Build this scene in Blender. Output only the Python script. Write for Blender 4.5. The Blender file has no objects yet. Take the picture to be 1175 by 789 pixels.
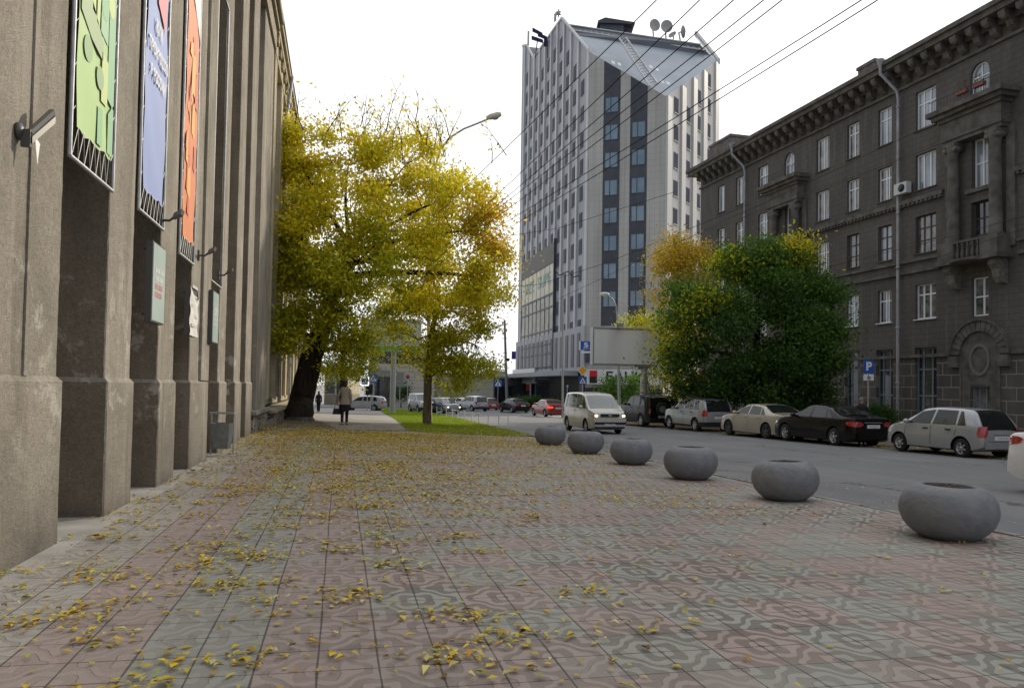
import bpy, bmesh, math, random
import numpy as np
from mathutils import Vector, Matrix
random.seed(7); RN = np.random.RandomState(11)
PI = math.pi; rad = math.radians
col = bpy.context.scene.collection
scene = bpy.context.scene

# ------------------------------------------------------------------ camera
CAM = Vector((0, 0, 1.5)); YAW = rad(12.6); PITCH = rad(1.69); ROLL = rad(0.95)
FPX = 880.0; PPX, PPY = 587.5, 418.0; IW, IH = 1175.0, 789.0
fw = Vector((math.sin(YAW)*math.cos(PITCH), math.cos(YAW)*math.cos(PITCH), math.sin(PITCH)))
r0 = Vector((math.cos(YAW), -math.sin(YAW), 0)); u0 = r0.cross(fw)
cr = r0*math.cos(ROLL) + u0*math.sin(ROLL)
cu = u0*math.cos(ROLL) - r0*math.sin(ROLL)
SL = 0.0135
def gz(x, y):                              # street falls away, the left pavement stays nearly level
    f = max(0.0, min(1.0, (x+2.7)/8.9)); g_ = max(0.0, min(1.0, (y-36)/30.0)); f = f+(1-f)*g_
    return -SL*max(-20.0, min(y, 150.0))*f
def ray(px, py): return fw + cr*((px-PPX)/FPX) + cu*((PPY-py)/FPX)
def G(px, py, dz=0.0):
    d = ray(px, py); F = lambda t: (CAM.z+d.z*t) - gz(CAM.x+d.x*t, CAM.y+d.y*t) - dz
    a = 1.0; b = a
    while F(b) > 0:
        a = b; b += 1.0
        if b > 165: raise ValueError((px, py))
    for _ in range(40):
        m_ = (a+b)/2
        if F(m_) > 0: a = m_
        else: b = m_
    return CAM + d*b
def at(px, py, depth): return CAM + ray(px, py)*depth
def gp(x, y, dz=0): return Vector((x, y, gz(x, y)+dz))
cam = bpy.data.cameras.new('camera'); camo = bpy.data.objects.new('camera', cam); col.objects.link(camo)
cam.sensor_fit = 'HORIZONTAL'; cam.sensor_width = 36; cam.lens = FPX/IW*36
cam.shift_y = (PPY-IH/2)/IW; cam.shift_x = 0; cam.clip_end = 4000; cam.clip_start = .05
camo.matrix_world = Matrix.Translation(CAM) @ Matrix((cr, cu, -fw)).transposed().to_4x4()
scene.camera = camo

# ------------------------------------------------------------------ frames + mesh builder
class Fr:
    def __init__(s, o=(0,0,0), ux=(1,0,0), n=None):
        s.o = Vector(o); s.ux = Vector(ux).normalized(); s.n = Vector(n).normalized() if n is not None else Vector((-s.ux.y, s.ux.x, 0))
        s.z = Vector((0,0,1))
    def w(s, p): return s.o + s.ux*p[0] + s.n*p[1] + s.z*p[2]
    def hit(s, px, py, off=0.0):          # pixel -> (along, height) on the wall plane
        d = ray(px, py); o = s.o + s.n*off
        t = (o-CAM).dot(s.n)/d.dot(s.n); p = CAM + d*t - s.o
        return p.dot(s.ux), (CAM + d*t).z - s.o.z
W0 = Fr((0,0,0), (1,0,0), (0,1,0))
class MB:
    def __init__(s, fr=W0): s.v = []; s.f = []; s.m = []; s.sm = []; s.fr = fr
    def add(s, vs, fs, m=0, smooth=False):
        b = len(s.v); s.v += [s.fr.w(p) for p in vs]
        for f in fs: s.f.append([b+i for i in f]); s.m.append(m); s.sm.append(smooth)
        return s
    def box(s, x0, x1, y0, y1, z0, z1, m=0):
        v = [(x0,y0,z0),(x1,y0,z0),(x1,y1,z0),(x0,y1,z0),(x0,y0,z1),(x1,y0,z1),(x1,y1,z1),(x0,y1,z1)]
        return s.add(v, [(0,3,2,1),(4,5,6,7),(0,1,5,4),(1,2,6,5),(2,3,7,6),(3,0,4,7)], m)
    def poly(s, pts, m=0): return s.add(pts, [tuple(range(len(pts)))], m)
    def prism(s, pts, d, m=0):            # pts polygon, d = extrusion vector
        n = len(pts); q = [tuple(p[i]+d[i] for i in range(3)) for p in pts]
        return s.add(list(pts)+q, [tuple(range(n))[::-1], tuple(range(n, 2*n))] + [(i, (i+1) % n, n+(i+1) % n, n+i) for i in range(n)], m)
    def tube(s, pts, r, seg=8, m=0, cap=True, smooth=True):
        pts = [Vector(p) for p in pts]; n = len(pts); rs = r if isinstance(r, (list, tuple)) else [r]*n
        vs = []; prev = None
        for i, p in enumerate(pts):
            t = (pts[min(i+1, n-1)] - pts[max(i-1, 0)])
            t = t.normalized() if t.length > 1e-9 else Vector((0,0,1))
            if prev is None:
                a = Vector((0,0,1)) if abs(t.z) < .9 else Vector((1,0,0))
                a = (a - t*a.dot(t)).normalized()
            else: a = (prev - t*prev.dot(t)).normalized()
            prev = a; b = t.cross(a)
            for k in range(seg):
                an = 2*PI*k/seg; vs.append(p + (a*math.cos(an) + b*math.sin(an))*rs[i])
        fs = [(i*seg+k, i*seg+(k+1) % seg, (i+1)*seg+(k+1) % seg, (i+1)*seg+k) for i in range(n-1) for k in range(seg)]
        s.add(vs, fs, m, smooth)
        if cap: s.add(vs[:seg], [tuple(range(seg))[::-1]], m); s.add(vs[-seg:], [tuple(range(seg))], m)
        return s
    def lathe(s, prof, c=(0,0,0), seg=24, m=0, axis='z', smooth=True):
        vs = []
        for (r, z) in prof:
            for k in range(seg):
                a = 2*PI*k/seg; x, y = r*math.cos(a), r*math.sin(a)
                vs.append((c[0]+x, c[1]+y, c[2]+z) if axis == 'z' else ((c[0]+x, c[1]+z, c[2]+y) if axis == 'y' else (c[0]+z, c[1]+x, c[2]+y)))
        fs = [(i*seg+k, i*seg+(k+1) % seg, (i+1)*seg+(k+1) % seg, (i+1)*seg+k) for i in range(len(prof)-1) for k in range(seg)]
        return s.add(vs, fs, m, smooth)
    def grid(s, rows, m=0, smooth=True):
        n = len(rows[0]); vs = [p for r_ in rows for p in r_]
        return s.add(vs, [(i*n+j, i*n+j+1, (i+1)*n+j+1, (i+1)*n+j) for i in range(len(rows)-1) for j in range(n-1)], m, smooth)
    def ell(s, c, r, seg=12, rings=8, m=0):
        prof = [(math.sin(PI*i/rings), -math.cos(PI*i/rings)) for i in range(rings+1)]
        vs = [(c[0]+r[0]*q*math.cos(2*PI*k/seg), c[1]+r[1]*q*math.sin(2*PI*k/seg), c[2]+r[2]*z) for q, z in prof for k in range(seg)]
        return s.add(vs, [(i*seg+k, i*seg+(k+1) % seg, (i+1)*seg+(k+1) % seg, (i+1)*seg+k) for i in range(rings) for k in range(seg)], m, True)
    def build(s, name, mats, parent=None, local=False):
        me = bpy.data.meshes.new(name); me.from_pydata([tuple(p) for p in s.v], [], s.f)
        if not isinstance(mats, (list, tuple)): mats = [mats]
        for m in mats: me.materials.append(m)
        me.polygons.foreach_set('material_index', s.m); me.polygons.foreach_set('use_smooth', s.sm); me.update()
        o = bpy.data.objects.new(name, me); col.objects.link(o)
        if parent:
            o.parent = parent
            if not local:
                top = parent; M = Matrix.Identity(4)
                chain = []
                while top: chain.append(top); top = top.parent
                for q in reversed(chain):
                    if q.parent: M = M @ q.matrix_parent_inverse
                    M = M @ (Matrix.Translation(q.location) @ q.rotation_euler.to_matrix().to_4x4())
                o.matrix_parent_inverse = M.inverted()
        return o
def tag(o, label, cat, group=None):
    o['label'] = label; o['category'] = cat
    if group: o['group'] = group
    return o
def thing(name, label, cat, loc=(0,0,0), rz=0, group=None):
    o = bpy.data.objects.new(name, None); col.objects.link(o); o.empty_display_size = .2
    o.location = loc; o.rotation_euler = (0,0,rz); return tag(o, label, cat, group)
def struct(name, mb, mat):
    o = mb.build(name, mat); o['kind'] = 'structure'; return o
def dup(o, parent=None):
    c = o.copy(); col.objects.link(c)
    if parent: c.parent = parent
    for ch in list(o.children): dup(ch, c)
    return c
def relight(*a): pass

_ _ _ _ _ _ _

● **YOUR GOAL**:
Exactly how many lines of the material contain the word "scene"? Write the number alone.

● **EXERCISE RESPONSE**:
4